Otherwise, former corporate trustees and trust creditors could be at the mercy of a fraudulent successor trustee, leaving insufficient trust assets to satisfy recovery claims. This would undermine the interests of liquidators of former trustees in recovering costs, expenses and remuneration out of the trust assets.
What happened?
Briefly, the matter involved Mr Naaman, a judgment creditor of a former trustee, Jaken Property Group Pty Ltd (JPG). JPG retired and was replaced by a successor trustee, Jaken Properties Australia Pty Ltd (Jaken). JPG and Jaken were controlled by related parties. Shortly after, JPG was placed into voluntary liquidation and was subsequently deregistered.

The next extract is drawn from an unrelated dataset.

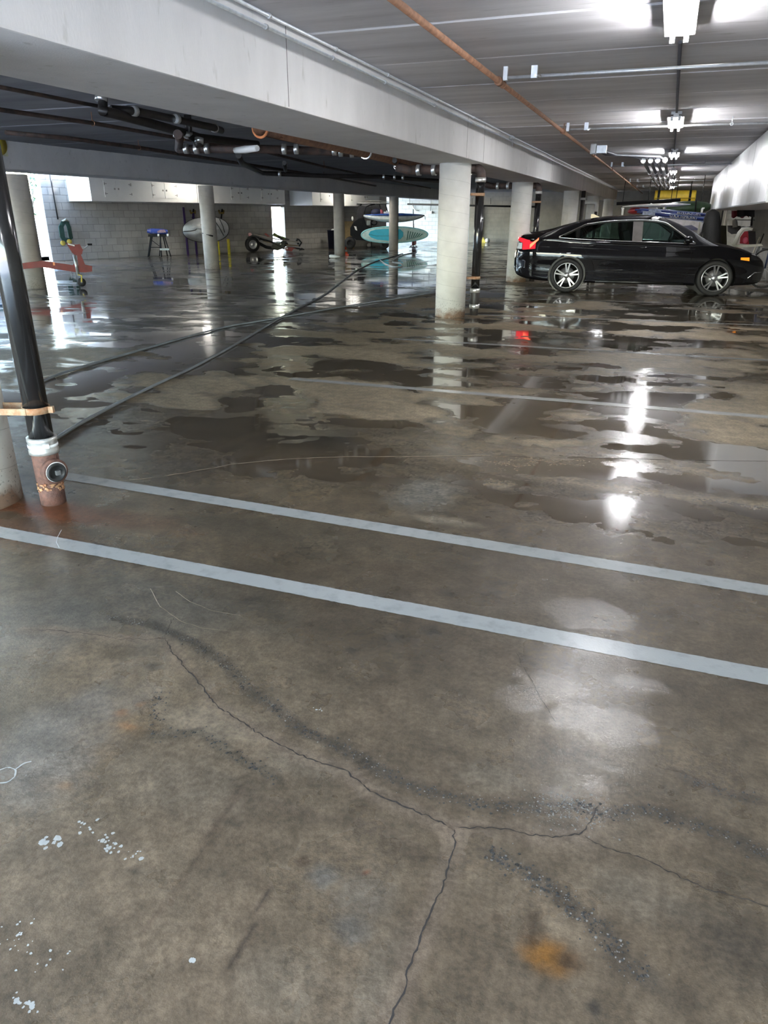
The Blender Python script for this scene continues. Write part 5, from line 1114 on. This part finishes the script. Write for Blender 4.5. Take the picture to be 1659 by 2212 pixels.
# traffic cone
P = G(747, 551); f = Fr(P); k_ = f.m; t = thing('traffic_cone', P, 'orange and white cone half hidden at the foot of the third grey column', 'cone')
hc = 17 * k_; rb = 5 * k_
M_or = mat('orange_cone', (.75, .08, .03), .45)
MB().box(P + Vector((0, 0, .02)), (rb * 2.4, rb * 2.4, .04), R=f.R()).build('base', M_or, t); MB().lathe([(rb, .04), (rb * .7, hc * .4)], P, n=20).build('lower_cone', M_or, t); MB().lathe([(rb * .7, hc * .4), (rb * .48, hc * .65)], P, n=20).build('white_band', M_wh, t); MB().lathe([(rb * .48, hc * .65), (rb * .15, hc), (.001, hc)], P, n=20).build('upper_cone', M_or, t)
P = G(721, 558); o = MB().ell(P + Vector((0, 0, .06)), (.20, .10, .06), 12, 6, fn=lambda v: v * (1 + .3 * math.sin(v.x * 40))).build('rag', M_wh); centre_of(o); tag(o, 'small crumpled white rag at the foot of the third grey column', 'rag')
P = G(797, 534); o = MB().ell(P + Vector((0, 0, .09)), (.09, .09, .09), 12, 8).build('caster_wheel', M_wh); centre_of(o); tag(o, 'small pale caster lying under the turquoise board', 'caster')
# pipes on the bright end wall
EY = wall_end_y - .10
def ew(x, y, o=0): return PY(x, y, EY - o)
t = thing('wall_pipe', ew(990, 444), 'long dark pipe across the bright end wall behind the mid-floor column', 'pipe')
MB().tube([ew(880, 441), ew(1160, 447)], .045, 8).build('pipe_run', M_blk, t)
for x in (885, 931, 1020, 1060): MB().tube([ew(x, 441), ew(x, 428)], .012, 5).build('hanger', M_blk, t)
MB().tube([ew(891, 442), ew(893, 449), ew(898, 455), ew(904, 455)], .03, 6).build('bent_branch', M_greyst, t)
t = thing('wall_fixture', ew(930, 459), 'small dark box lamp on the bright end wall under the long pipe', 'wall lamp'); MB().tube([ew(931, 442), ew(930, 457)], .015, 5).build('stem', M_blk, t); MB().box(ew(928, 459), (.28, .14, .12)).build('box', M_greyst, t)
t = thing('wall_pipe', ew(1037, 518), 'thick dark pipe standing on the end wall between the two pale columns', 'pipe'); MB().tube([ew(1037.5, 442), ew(1036, 520.5)], .10, 10).build('pipe_run', M_cast, t)
P = ew(1043, 519, .5); P.z = 0; t = thing('wet_floor_sign', P, 'small yellow thing on the floor by the far dark wall pipe', 'floor sign'); MB().add([P + Vector((-.15, 0, 0)), P + Vector((.15, 0, 0)), P + Vector((0, .1, .3)), P + Vector((-.15, .2, 0)), P + Vector((.15, .2, 0))], [(0, 1, 2), (3, 4, 2), (0, 2, 3), (1, 2, 4)]).build('panel', M_yel, t)
P = ew(1053, 521, .5); P.z = 0; o = MB().ell(P + Vector((0, 0, .12)), (.14, .14, .12), 12, 8).build('white_bucket', M_wh); centre_of(o); tag(o, 'small white object on the floor by the far dark wall pipe', 'bucket')

# ================================================================= OBJECTS BEYOND THE CAR
def py(x, y, Y): return PY(x, y, Y)
# yellow roll slung under the ceiling
Y0 = 29.5; a = py(1414, 424, Y0); b = py(1503, 424, Y0); r = (py(1440, 411, Y0).z - py(1440, 437, Y0).z) / 2
t = thing('rolled_pad', ((a.x + b.x) / 2, Y0, a.z - r), 'big yellow roll slung under the ceiling at the far end of the bay', 'roll')
M_yr = mat('yellow_vinyl', (.72, .50, .04), .55, var=.12, scale=5, bump=.2)
ln = b.x - a.x; ca = Vector((a.x, Y0, a.z))
MB().lathe([(.001, 0), (r * .93, 0), (r, .03), (r * .985, ln * .12), (r * 1.01, ln * .5), (r * .985, ln * .88), (r, ln - .03), (r * .93, ln), (.001, ln)], ca, 'X', 28).build('roll', M_yr, t)
for s in (.10, .86):
    st_ = MB().lathe([(r * 1.0, s * ln - .04), (r * 1.03, s * ln - .04), (r * 1.03, s * ln + .04), (r * 1.0, s * ln + .04)], ca, 'X', 24).build('strap', M_blk, t); MB().cyl(ca + Vector((s * ln, 0, r)), (ca.x + s * ln, Y0, ZC - .001), .015, 6).build('sling', M_blk, st_)
MB().tube([(ca.x + ln * .02, Y0 - r * 1.0, ca.z - r * .35), (ca.x + ln * .98, Y0 - r * 1.0, ca.z - r * .35)], .012, 5).build('seam', mat('ochre_seam', (.3, .2, .02), .6), t)
# dark canopy poles and pipes at the far left of the bay
t = thing('dark_pole', py(1400, 437, 26), 'long dark pole just under the yellow roll', 'pole'); MB().tube([py(1332, 440, 26), py(1470, 432, 26)], .05, 8).build('pole', M_blk, t)
for x_ in (1345, 1400, 1460): q = py(x_, 440 - (x_ - 1332) * 8 / 138, 26); MB().cyl(q, (q.x, q.y, ZC - .012), .01, 5).build('cord', M_blk, t)
# storage rack
t = thing('storage_rack', (py(1435, 500, 21.6).x, 21.6, 0), 'grey rack post with arms carrying the boards behind the car', 'rack')
for px, Y in ((1435, 21.2), (1345, 21.2), (1520, 21.2)):
    p = py(px, 440, Y); zt_ = py(px, 443 if px == 1435 else 450, Y).z; MB().box((p.x, Y + .42, zt_ / 2), (.05, .05, zt_)).build('upright', M_greyst, t)
    for yy in (447, 469, 479): q = py(px, yy, Y); MB().box((q.x, Y + .15, q.z - .03), (.04, .6, .03)).build('arm', M_greyst, t)
p = py(1438, 446, 20.75); q = py(1436, 470, 20.75); 
MB().tube([p, q], .022, 6).build('strap', mat('grey_webbing', (.4, .42, .48), .7), t)
def board(name, P, Q, wid, thk, M, label, cat='surfboard', grp=None, nose=(.35, .25), rock=.0, nu=34, taperz=.5):
    P, Q = Vector(P), Vector(Q); d = Q - P; sd = Vector((0, 1, 0)); up = d.cross(sd).normalized(); up = up if up.z > 0 else -up
    t = thing(name, (P + Q) / 2 - Vector((0, 0, thk)), label, cat, grp)
    def fn(u, v):
        a = 2 * PI * v; w_ = wid / 2 * max(.02, math.sin(PI * min(max(u, .004), .996))) ** nose[0]; h = thk / 2 * max(.05, math.sin(PI * min(max(u, .004), .996))) ** taperz
        return P + d * u + sd * w_ * math.cos(a) + up * (h * math.sin(a) + rock * (2 * u - 1) ** 2)
    MB().grid(fn, nu, 14).build('hull', M, t); return t, P, d, up
board('surfboard', py(1345, 446.5, 21.1), py(1492, 441.5, 21.1), .55, .09, mat('white_board', (.78, .78, .76), .3, coat=.4), 'long white board lying flat on the rack above the blue ones', 'surfboard')
M_bb = mat('blue_board', (.02, .045, .26), .35, var=.1, coat=.3); M_bl = mat('pale_blue_stripe', (.25, .33, .62), .4)
for i, (P, Q, lab) in enumerate(((py(1372, 453, 20.9), py(1536, 465.5, 20.9), 'upper blue paddle board with pale lettering, sloping behind the car'), (py(1376, 458, 20.7), py(1536, 475.5, 20.7), 'lower blue paddle board with pale lettering, sloping behind the car'))):
    t, P0, d, up = board('paddle_board', P, Q, .72, .13, M_bb, lab, 'paddle board', None, nose=(.5, .3), taperz=.35)
    e = -Vector((0, 1, 0)) * .375
    MB().tube([P0 + d * (.06 + .9 * k / 10) + e * math.sin(PI * (.06 + .9 * k / 10)) ** .5 * .99 + up * .035 for k in range(11)], .010, 5).build('pin_stripe', M_bl, t)
    MB().tube([P0 + d * (.06 + .9 * k / 10) + e * math.sin(PI * (.06 + .9 * k / 10)) ** .5 * .99 - up * .05 for k in range(11)], .007, 5).build('pin_stripe', M_bl, t)
    s0, s1 = ((.56, .86), (.46, .82))[i]; rr = random.Random(i + 3); n_ = 17
    for k in range(n_):
        s = s0 + (s1 - s0) * k / n_; h = rr.uniform(.02, .036); c_ = P0 + d * (s) + e * math.sin(PI * s) ** .5 * 1.03 - up * .005
        lm = MB().tube([c_ - up * h, c_ + up * h + d.normalized() * rr.uniform(-.02, .03)], .009, 4)
        if rr.random() < .6: lm.tube([c_ + up * h * rr.choice((-1, 0, 1)), c_ + up * h * rr.choice((-1, 0, 1)) + d.normalized() * .05], .008, 4)
        lm.build('letter_mark', mat('letter_white', (.6, .62, .7), .5), t)
    p = P0 + d * (.27, .17)[i]; MB().box(p + e * .85 - Vector((0, .05, 0)), (.30, .03, .10), bev=.01).build('pale_patch', mat('pale_blue_patch', (.35, .42, .60), .5, scale=20, var=.3), t)
P, Q = py(1356, 457, 21.6), py(1410, 447, 21.6)
t, P0, d, up = board('kayak', P, Q, .55, .24, mat('red_hull', (.33, .02, .025), .35, coat=.3), 'red hull end with white nose, under the long white board', 'kayak', None, nose=(.5, .3))
MB().tube([P0 + d * .86 + Vector((0, -.1, .02)), P0 + d * 1.0 + Vector((.05, -.1, -.04)), P0 + d * 1.12 + Vector((.05, -.1, -.16))], [.10, .09, .05], 10).build('white_nose', M_wh, t)
zc_ = py(1480, 455, 25.5).z - .3
t, P0, d, up = board('canoe', py(1425, 452, 25.5), py(1535, 447, 25.5), .8, .40, mat('dark_green_hull', (.035, .075, .035), .5, var=.2), 'dark green hull behind the blue boards, below the yellow roll', 'canoe', None, nose=(.45, .3), taperz=.3)
MB().tube([P0 + d * .70 + up * .21 + Vector((0, -.42, 0)), P0 + d * .70 - up * .2 + Vector((0, -.42, 0))], .02, 5).build('strap', M_blk, t)
for x_ in (.2, .8): q = P0 + d * x_; MB().cyl(q, (q.x, q.y, ZC - .012), .01, 5).build('cord', M_blk, t)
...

Pursuant to a court order and declaration, Mr Naaman obtained judgment against JPG for $3.4 million (Judgment Debt) and sought to enforce the Judgment Debt by way of subrogation to JPG’s right of indemnity.
However, through a series of transactions, Jaken transferred $3.6 million of trust assets to third parties, leaving insufficient assets to satisfy JPG’s indemnity claim. The third parties were found by the Supreme Court of New South Wales to be knowingly involved in Jaken’s maladministration of the trust assets or to have received trust assets otherwise than as bona fide purchasers for value without notice.
The decisions
At first instance, Kunc J of the Supreme Court of New South Wales found that a successor trustee owes a fiduciary duty to a former trustee not to deal with the trust assets in a way that destroys, diminishes or jeopardises the former trustee’s right of indemnity. Kunc J’s decision was overturned by the majority in the Court of Appeal of the Supreme Court of New South Wales (Leeming JA and Kirk JA), with Chief Justice Bell dissenting.
The High Court decision
The majority of the High Court affirmed the Court of Appeal’s decision that a successor trustee does not owe a fiduciary duty to its predecessor.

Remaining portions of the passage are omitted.